Task requirements: Can you print the data exactly and leave out each image?

Information provided:
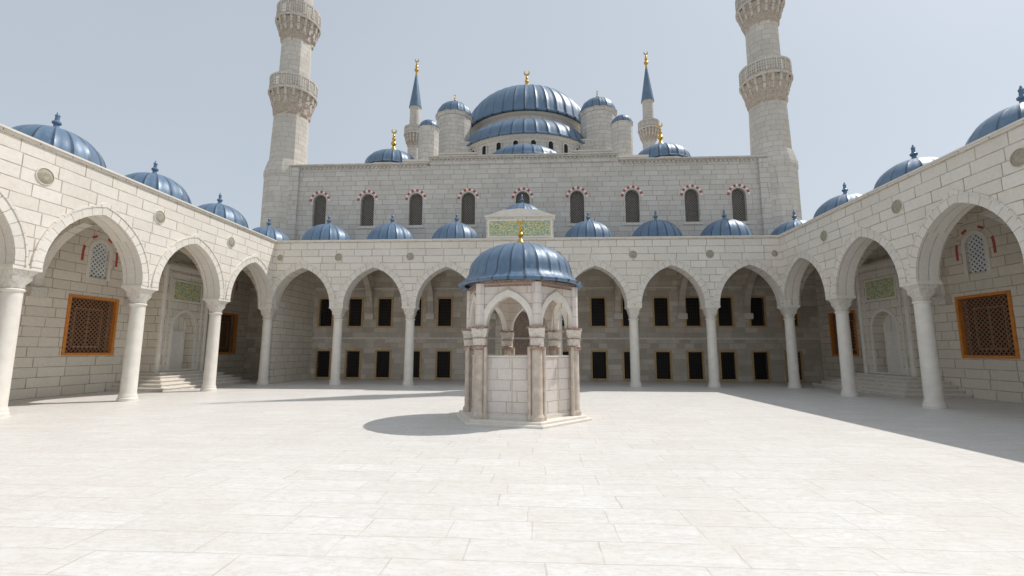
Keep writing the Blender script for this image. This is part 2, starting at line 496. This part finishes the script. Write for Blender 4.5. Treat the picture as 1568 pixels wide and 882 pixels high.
    rframe(pb, Mp, pc - 1.2, pc + 1.2, .95, 6.1, .10, -.06, 0, "column_stone")
    for q in (-1.6, 1.6):
        p = Mp(pc + q, 0, -.02); pb.revolve([(.11, .8), (.11, 6.5)], 12, (p[0], p[1], 0), "column_stone")
    pb.mbox(Mp, pc - 1.85, pc + 1.85, 6.4, 6.58, -.1, .9, "column_stone")
    pb.mbox(Mp, pc - 1.0, pc + 1.0, 4.75, 5.75, -.03, 0, "inscription_tile")
    rframe(pb, Mp, pc - 1.0, pc + 1.0, 4.75, 5.75, .06, -.05, 0, "white_stone")
    pb.mbox(Mp, pc - .55, pc + .55, .85, 3.0, .45, .52, "white_stone")
    rframe(pb, Mp, pc - .55, pc + .55, .87, 3.0, .05, .40, .54, "white_stone")
    for k in range(5):
        e = .34 * (4 - k)
        pb.mbox(Mp, pc - 2.0 - e, pc + 2.0 + e, .165 * k if k else .002, .165 * (k + 1) - .05, -.55 - e, .93, "step_stone")
        pb.mbox(Mp, pc - 2.03 - e, pc + 2.03 + e, .165 * (k + 1) - .05, .165 * (k + 1), -.58 - e, .93, "white_stone")
    pb.obj("portal_and_steps", root)
    return root
side_arcade("arcade", XL, GXL, 1)
side_arcade("arcade", XR, GXR, -1)

# ------------------------------------------------------------------ back arcade
root = empty("arcade")
mb = MB(); tr = MB(); cb = MB()
F = YB - .4; Mf = MY(F)
bx = [XL + BY * k for k in range(8)]
cols = []
for k in range(7):
    c = (bx[k] + bx[k + 1]) / 2
    cols.append((c, 1.77, [(SP, SP, RISE)]))
    band(tr, Mf, c, 1.77, SP, RISE, .28, .035, ["arch_stone"], peak=.10)
    band(tr, Mf, c, 1.77, SP, RISE, .34, .06, ["arch_stone"], peak=.12, inner=.28)
wall(mb, Mf, XL + .4, XR - .4, SP, ZT, cols, W, .8, "arch_stone", back=True, bottom=True, ends=False)
for x in bx[1:-1]: roundel(tr, Mf, x, 7.5, .22)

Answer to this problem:
Keep writing the Blender script for this image. This is part 2, starting at line 496. This part finishes the script. Write for Blender 4.5. Treat the picture as 1568 pixels wide and 882 pixels high.
    rframe(pb, Mp, pc - 1.2, pc + 1.2, .95, 6.1, .10, -.06, 0, "column_stone")
    for q in (-1.6, 1.6):
        p = Mp(pc + q, 0, -.02); pb.revolve([(.11, .8), (.11, 6.5)], 12, (p[0], p[1], 0), "column_stone")
    pb.mbox(Mp, pc - 1.85, pc + 1.85, 6.4, 6.58, -.1, .9, "column_stone")
    pb.mbox(Mp, pc - 1.0, pc + 1.0, 4.75, 5.75, -.03, 0, "inscription_tile")
    rframe(pb, Mp, pc - 1.0, pc + 1.0, 4.75, 5.75, .06, -.05, 0, "white_stone")
    pb.mbox(Mp, pc - .55, pc + .55, .85, 3.0, .45, .52, "white_stone")
    rframe(pb, Mp, pc - .55, pc + .55, .87, 3.0, .05, .40, .54, "white_stone")
    for k in range(5):
        e = .34 * (4 - k)
        pb.mbox(Mp, pc - 2.0 - e, pc + 2.0 + e, .165 * k if k else .002, .165 * (k + 1) - .05, -.55 - e, .93, "step_stone")
        pb.mbox(Mp, pc - 2.03 - e, pc + 2.03 + e, .165 * (k + 1) - .05, .165 * (k + 1), -.58 - e, .93, "white_stone")
    pb.obj("portal_and_steps", root)
    return root
side_arcade("arcade", XL, GXL, 1)
side_arcade("arcade", XR, GXR, -1)

# ------------------------------------------------------------------ back arcade
root = empty("arcade")
mb = MB(); tr = MB(); cb = MB()
F = YB - .4; Mf = MY(F)
bx = [XL + BY * k for k in range(8)]
cols = []
for k in range(7):
    c = (bx[k] + bx[k + 1]) / 2
    cols.append((c, 1.77, [(SP, SP, RISE)]))
    band(tr, Mf, c, 1.77, SP, RISE, .28, .035, ["arch_stone"], peak=.10)
    band(tr, Mf, c, 1.77, SP, RISE, .34, .06, ["arch_stone"], peak=.12, inner=.28)
wall(mb, Mf, XL + .4, XR - .4, SP, ZT, cols, W, .8, "arch_stone", back=True, bottom=True, ends=False)
for x in bx[1:-1]: roundel(tr, Mf, x, 7.5, .22)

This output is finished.